## What is being asked
Read the data and repeat all of it exactly.

** begin Available data **

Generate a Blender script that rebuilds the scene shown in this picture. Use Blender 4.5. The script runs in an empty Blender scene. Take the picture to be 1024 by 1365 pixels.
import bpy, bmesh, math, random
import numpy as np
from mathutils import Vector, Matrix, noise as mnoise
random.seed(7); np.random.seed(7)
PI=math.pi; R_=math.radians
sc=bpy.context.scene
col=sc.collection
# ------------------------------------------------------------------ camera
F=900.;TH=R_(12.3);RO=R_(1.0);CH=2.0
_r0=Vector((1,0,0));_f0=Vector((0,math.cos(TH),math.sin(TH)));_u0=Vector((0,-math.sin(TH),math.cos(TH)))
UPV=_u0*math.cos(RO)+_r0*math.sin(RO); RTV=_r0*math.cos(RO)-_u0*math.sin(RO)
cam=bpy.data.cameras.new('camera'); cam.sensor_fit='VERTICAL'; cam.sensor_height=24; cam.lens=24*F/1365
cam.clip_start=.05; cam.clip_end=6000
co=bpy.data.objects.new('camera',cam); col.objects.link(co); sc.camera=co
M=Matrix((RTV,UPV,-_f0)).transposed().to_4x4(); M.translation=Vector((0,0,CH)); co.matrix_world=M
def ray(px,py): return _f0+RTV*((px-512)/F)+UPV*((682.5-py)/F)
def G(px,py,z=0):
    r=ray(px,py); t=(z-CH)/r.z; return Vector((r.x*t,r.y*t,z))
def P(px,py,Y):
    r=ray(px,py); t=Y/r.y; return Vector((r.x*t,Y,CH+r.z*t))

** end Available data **

## Solution
Generate a Blender script that rebuilds the scene shown in this picture. Use Blender 4.5. The script runs in an empty Blender scene. Take the picture to be 1024 by 1365 pixels.
import bpy, bmesh, math, random
import numpy as np
from mathutils import Vector, Matrix, noise as mnoise
random.seed(7); np.random.seed(7)
PI=math.pi; R_=math.radians
sc=bpy.context.scene
col=sc.collection
# ------------------------------------------------------------------ camera
F=900.;TH=R_(12.3);RO=R_(1.0);CH=2.0
_r0=Vector((1,0,0));_f0=Vector((0,math.cos(TH),math.sin(TH)));_u0=Vector((0,-math.sin(TH),math.cos(TH)))
UPV=_u0*math.cos(RO)+_r0*math.sin(RO); RTV=_r0*math.cos(RO)-_u0*math.sin(RO)
cam=bpy.data.cameras.new('camera'); cam.sensor_fit='VERTICAL'; cam.sensor_height=24; cam.lens=24*F/1365
cam.clip_start=.05; cam.clip_end=6000
co=bpy.data.objects.new('camera',cam); col.objects.link(co); sc.camera=co
M=Matrix((RTV,UPV,-_f0)).transposed().to_4x4(); M.translation=Vector((0,0,CH)); co.matrix_world=M
def ray(px,py): return _f0+RTV*((px-512)/F)+UPV*((682.5-py)/F)
def G(px,py,z=0):
    r=ray(px,py); t=(z-CH)/r.z; return Vector((r.x*t,r.y*t,z))
def P(px,py,Y):
    r=ray(px,py); t=Y/r.y; return Vector((r.x*t,Y,CH+r.z*t))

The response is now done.